5. En l'espèce, il ressort des pièces du dossier que pour retirer le titre de séjour accordé à M. A... le 27 février 2018, le préfet de police s'est fondé sur la circonstance que le requérant avait été condamné, par un jugement du tribunal correctionnel de Paris du 14 juin 2016, à six mois d'emprisonnement avec sursis assortis d'une mise à l'épreuve de deux ans pour des faits d'agression sexuelle par une personne en état d'ivresse manifeste commis le 12 juin 2016. Toutefois, les faits reprochés à M. A... ne sauraient, à eux seuls, caractériser une menace pour l'ordre public, compte tenu de leur caractère isolé, alors au demeurant que l'intéressé s'est vu délivrer, postérieurement à cette condamnation, un titre de séjour mention " salarié ", que le préfet de police a, dans un premier temps, accepté de renouveler. Par suite, en prenant l'arrêté litigieux, le préfet de police a commis une erreur d'appréciation et méconnu les dispositions précitées de l'article L. 313-3 du code de l'entrée et du séjour des étrangers et du droit d'asile. Il suit de là que M. A... est fondé à soutenir que c'est à tort que, par le jugement attaqué, le tribunal administratif de Paris a rejeté sa requête et à en demander l'annulation ainsi que celle, par voie de conséquence, des décisions contenues dans l'arrêté du 11 juillet 2019.
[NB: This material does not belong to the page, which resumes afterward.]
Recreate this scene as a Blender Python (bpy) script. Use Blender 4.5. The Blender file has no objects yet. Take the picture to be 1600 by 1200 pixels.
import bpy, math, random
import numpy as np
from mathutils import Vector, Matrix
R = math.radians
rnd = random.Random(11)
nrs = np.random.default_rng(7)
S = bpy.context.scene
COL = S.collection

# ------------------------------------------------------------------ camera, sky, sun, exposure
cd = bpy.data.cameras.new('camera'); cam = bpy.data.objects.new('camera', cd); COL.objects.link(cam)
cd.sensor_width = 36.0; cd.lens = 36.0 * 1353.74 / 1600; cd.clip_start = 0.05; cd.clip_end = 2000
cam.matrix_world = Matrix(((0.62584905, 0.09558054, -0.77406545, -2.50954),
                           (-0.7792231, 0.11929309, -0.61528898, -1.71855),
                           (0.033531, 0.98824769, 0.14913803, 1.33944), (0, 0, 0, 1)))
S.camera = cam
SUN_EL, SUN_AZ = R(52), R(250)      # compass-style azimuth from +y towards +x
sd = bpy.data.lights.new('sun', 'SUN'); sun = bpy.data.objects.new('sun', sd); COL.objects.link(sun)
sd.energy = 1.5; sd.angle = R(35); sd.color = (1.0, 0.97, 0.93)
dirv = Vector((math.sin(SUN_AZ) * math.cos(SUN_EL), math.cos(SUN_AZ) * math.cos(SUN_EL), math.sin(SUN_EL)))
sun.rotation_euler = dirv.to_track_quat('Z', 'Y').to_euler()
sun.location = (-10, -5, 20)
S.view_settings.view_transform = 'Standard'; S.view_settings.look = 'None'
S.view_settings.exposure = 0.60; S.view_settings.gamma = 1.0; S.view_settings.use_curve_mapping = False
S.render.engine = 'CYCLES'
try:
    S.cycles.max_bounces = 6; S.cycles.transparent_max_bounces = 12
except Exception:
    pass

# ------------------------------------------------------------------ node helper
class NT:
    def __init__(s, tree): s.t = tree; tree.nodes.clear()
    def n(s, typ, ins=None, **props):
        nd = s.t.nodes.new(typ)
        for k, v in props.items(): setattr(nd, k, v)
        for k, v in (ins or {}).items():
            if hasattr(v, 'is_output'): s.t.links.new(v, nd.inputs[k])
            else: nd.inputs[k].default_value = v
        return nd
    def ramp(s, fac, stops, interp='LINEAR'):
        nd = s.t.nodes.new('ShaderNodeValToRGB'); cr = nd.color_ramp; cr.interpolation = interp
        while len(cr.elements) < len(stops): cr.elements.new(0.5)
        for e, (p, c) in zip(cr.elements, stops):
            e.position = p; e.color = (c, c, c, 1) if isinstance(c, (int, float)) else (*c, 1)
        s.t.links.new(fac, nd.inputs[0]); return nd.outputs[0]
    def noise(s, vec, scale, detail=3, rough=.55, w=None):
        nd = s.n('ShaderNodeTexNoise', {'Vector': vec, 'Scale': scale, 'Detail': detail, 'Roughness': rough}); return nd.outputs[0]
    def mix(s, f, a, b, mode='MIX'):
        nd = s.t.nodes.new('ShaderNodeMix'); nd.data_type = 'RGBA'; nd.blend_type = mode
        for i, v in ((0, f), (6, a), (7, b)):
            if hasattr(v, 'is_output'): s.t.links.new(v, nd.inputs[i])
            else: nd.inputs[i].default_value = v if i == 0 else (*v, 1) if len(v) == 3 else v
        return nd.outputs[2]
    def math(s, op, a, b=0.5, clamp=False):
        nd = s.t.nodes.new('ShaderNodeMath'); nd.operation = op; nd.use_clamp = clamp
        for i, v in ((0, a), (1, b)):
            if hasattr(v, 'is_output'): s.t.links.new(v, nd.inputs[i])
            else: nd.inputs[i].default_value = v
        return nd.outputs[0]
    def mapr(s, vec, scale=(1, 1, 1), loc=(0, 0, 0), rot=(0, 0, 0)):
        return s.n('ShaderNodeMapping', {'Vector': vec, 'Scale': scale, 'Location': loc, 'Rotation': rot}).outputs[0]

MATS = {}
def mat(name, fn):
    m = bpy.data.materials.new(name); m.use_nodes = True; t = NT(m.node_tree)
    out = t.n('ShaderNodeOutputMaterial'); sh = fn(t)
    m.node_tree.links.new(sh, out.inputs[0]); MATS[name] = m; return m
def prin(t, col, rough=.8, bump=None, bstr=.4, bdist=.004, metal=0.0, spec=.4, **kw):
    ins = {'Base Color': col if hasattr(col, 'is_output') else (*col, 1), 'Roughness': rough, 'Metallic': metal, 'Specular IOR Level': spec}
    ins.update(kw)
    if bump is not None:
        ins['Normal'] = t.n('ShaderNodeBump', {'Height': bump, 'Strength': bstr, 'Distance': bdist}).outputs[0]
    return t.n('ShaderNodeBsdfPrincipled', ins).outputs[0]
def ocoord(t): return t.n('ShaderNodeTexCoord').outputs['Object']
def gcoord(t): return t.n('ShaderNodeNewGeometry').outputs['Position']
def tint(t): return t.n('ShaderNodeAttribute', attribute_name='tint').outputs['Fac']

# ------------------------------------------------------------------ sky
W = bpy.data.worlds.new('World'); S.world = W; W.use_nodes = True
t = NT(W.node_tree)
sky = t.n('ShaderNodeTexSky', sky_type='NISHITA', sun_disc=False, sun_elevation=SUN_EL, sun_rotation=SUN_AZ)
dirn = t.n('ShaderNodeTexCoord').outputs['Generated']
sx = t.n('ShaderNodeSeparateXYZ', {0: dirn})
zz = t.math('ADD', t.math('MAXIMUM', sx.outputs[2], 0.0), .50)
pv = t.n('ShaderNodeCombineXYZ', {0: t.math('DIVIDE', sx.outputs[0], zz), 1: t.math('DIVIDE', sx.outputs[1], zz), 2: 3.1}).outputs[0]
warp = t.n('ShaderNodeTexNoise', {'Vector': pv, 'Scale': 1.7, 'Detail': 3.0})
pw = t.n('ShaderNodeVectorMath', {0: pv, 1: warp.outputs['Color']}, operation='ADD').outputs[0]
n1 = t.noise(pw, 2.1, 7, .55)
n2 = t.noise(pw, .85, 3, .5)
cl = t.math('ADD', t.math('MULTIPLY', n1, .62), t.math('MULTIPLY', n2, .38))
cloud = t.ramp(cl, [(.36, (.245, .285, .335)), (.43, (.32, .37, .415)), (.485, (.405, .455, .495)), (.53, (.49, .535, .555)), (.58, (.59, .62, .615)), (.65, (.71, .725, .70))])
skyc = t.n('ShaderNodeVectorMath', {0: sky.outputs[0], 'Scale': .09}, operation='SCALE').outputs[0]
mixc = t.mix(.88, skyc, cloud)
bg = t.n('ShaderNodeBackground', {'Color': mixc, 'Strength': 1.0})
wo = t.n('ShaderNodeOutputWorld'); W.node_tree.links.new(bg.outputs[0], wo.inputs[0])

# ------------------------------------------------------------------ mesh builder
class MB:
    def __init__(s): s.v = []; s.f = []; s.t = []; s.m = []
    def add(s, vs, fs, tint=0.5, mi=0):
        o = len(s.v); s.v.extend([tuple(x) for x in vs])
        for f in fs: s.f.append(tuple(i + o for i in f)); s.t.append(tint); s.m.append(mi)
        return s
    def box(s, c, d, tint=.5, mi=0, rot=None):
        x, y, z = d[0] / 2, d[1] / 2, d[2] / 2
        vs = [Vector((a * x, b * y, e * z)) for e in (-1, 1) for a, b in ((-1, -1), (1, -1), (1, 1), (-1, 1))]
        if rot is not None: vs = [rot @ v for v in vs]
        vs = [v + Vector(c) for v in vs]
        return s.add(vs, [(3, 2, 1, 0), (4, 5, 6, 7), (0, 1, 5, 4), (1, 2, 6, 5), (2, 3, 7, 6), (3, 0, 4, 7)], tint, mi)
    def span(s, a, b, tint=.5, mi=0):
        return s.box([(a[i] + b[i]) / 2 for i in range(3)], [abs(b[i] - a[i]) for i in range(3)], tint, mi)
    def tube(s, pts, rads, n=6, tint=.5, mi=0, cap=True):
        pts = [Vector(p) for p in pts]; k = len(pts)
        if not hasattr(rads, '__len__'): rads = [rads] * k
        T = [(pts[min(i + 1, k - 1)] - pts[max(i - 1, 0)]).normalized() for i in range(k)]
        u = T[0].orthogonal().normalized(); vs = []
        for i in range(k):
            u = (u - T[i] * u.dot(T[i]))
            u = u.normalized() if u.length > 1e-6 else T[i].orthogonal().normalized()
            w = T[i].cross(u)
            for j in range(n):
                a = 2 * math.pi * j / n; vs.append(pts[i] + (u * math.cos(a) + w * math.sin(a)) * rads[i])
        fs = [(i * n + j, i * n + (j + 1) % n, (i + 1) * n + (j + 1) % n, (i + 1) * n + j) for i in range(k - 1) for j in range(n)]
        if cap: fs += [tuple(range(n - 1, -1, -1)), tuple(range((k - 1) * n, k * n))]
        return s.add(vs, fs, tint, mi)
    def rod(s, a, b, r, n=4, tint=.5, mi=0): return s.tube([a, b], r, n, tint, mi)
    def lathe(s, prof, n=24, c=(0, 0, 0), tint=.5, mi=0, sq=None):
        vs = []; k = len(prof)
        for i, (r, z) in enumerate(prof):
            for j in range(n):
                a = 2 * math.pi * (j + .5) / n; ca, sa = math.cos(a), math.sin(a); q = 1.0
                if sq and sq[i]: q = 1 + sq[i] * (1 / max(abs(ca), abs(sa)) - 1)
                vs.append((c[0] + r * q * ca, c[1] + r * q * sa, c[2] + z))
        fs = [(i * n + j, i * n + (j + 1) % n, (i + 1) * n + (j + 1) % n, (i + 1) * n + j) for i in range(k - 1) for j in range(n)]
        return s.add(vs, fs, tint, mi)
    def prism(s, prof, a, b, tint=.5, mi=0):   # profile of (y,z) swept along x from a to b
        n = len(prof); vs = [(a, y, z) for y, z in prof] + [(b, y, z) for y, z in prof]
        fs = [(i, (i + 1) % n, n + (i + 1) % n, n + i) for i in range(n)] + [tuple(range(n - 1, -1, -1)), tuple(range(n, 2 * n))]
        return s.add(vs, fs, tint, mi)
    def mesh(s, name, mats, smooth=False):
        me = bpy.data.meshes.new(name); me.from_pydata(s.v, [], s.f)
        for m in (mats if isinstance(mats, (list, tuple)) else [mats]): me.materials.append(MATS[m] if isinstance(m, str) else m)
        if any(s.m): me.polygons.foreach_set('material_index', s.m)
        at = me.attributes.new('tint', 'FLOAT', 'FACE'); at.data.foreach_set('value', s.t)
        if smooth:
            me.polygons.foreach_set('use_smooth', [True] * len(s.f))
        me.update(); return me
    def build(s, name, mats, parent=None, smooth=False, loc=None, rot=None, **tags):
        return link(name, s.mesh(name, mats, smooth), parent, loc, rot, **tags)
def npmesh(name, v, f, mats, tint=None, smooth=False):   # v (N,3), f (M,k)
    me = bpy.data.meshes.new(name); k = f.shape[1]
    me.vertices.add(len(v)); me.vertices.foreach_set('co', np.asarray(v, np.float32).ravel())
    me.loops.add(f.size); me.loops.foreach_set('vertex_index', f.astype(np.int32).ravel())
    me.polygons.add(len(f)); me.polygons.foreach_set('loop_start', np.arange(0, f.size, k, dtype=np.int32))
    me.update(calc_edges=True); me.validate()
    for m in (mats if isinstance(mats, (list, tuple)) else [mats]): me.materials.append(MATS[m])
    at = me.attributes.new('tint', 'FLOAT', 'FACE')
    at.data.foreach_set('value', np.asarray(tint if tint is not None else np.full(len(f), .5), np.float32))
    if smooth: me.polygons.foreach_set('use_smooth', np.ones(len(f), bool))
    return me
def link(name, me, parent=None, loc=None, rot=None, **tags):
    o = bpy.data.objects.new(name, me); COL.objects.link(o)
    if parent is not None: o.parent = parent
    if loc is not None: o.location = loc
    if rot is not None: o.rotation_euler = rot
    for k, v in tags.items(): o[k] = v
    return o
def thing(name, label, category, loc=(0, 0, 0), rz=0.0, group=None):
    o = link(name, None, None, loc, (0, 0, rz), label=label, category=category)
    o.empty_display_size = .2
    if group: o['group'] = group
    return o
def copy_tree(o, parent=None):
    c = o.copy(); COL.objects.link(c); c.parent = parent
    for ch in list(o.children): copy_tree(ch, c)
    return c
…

6. Il résulte de tout ce qui précède, sans qu'il soit besoin d'examiner les autres moyens de la requête, qu'il y a lieu d'annuler le jugement du 22 juillet 2020 par lequel le tribunal administratif de Paris a rejeté la requête de M. A....
Sur les conclusions aux fins d'injonction :
7. Aux termes de l'article L. 911-1 du code de justice administrative : " Lorsque sa décision implique nécessairement qu'une personne morale de droit public ou un organisme de droit privé chargé de la gestion d'un service public prenne une mesure d'exécution dans un sens déterminé, la juridiction, saisie de conclusions en ce sens, prescrit, par la même décision, cette mesure assortie, le cas échéant, d'un délai d'exécution. ".
8. Eu égard au motif d'annulation retenu, il y a lieu, dans les circonstances de l'espèce, d'enjoindre au préfet de remettre une carte de séjour pluriannuelle mention " salarié " à M. A... dans un délai de deux mois.
Sur les conclusions aux fins d'injonction :
9. D'une part, M. A... n'allègue pas avoir exposé de frais autres que ceux pris en charge par l'Etat au titre de l'aide juridictionnelle totale qui lui a été allouée. D'autre part, l'avocat de l'intéressé n'a pas demandé que lui soit versée par l'Etat la somme correspondant aux frais exposés qu'il aurait réclamés à M. A... si ce dernier n'avait pas bénéficié d'une aide juridictionnelle totale. Dans ces conditions, les conclusions de la requête tendant au bénéfice des dispositions de l'article L. 761-1 du code de justice administrative doivent être rejetées.
DECIDE :
Article 1er : Le jugement n° 2001847/3-3 du 22 juillet 2020 du tribunal administratif de Paris et l'arrêté du préfet de police en date du 11 juillet 2019 sont annulés.
Article 2 : Il est enjoint au préfet de police de délivrer une carte de séjour pluriannuelle mention " salarié " à M. A... dans un délai de deux mois suivant la notification du présent arrêt.
Article 3 : Le surplus des conclusions est rejeté.
Article 4 : Le présent arrêt sera notifié à M. B... et au ministre de l'intérieur.
Copie en sera adressée au préfet de police.
Délibéré après l'audience du 11 mars 2022, à laquelle siégeaient :
- Mme Heers, présidente de chambre,
- M. Mantz, premier conseiller.
- Mme Portes, première conseillère.
Rendu public par mise à disposition au greffe le 25 mars 2022.
La présidente-rapporteure,
M. HEERSLe premier conseiller,
P. MANTZ
La greffière,
V. BREME
La République mande et ordonne au ministre de l'intérieur en ce qui le concerne ou à tous huissiers de justice à ce requis en ce qui concerne les voies de droit commun contre les parties privées, de pourvoir à l'exécution de la présente décision.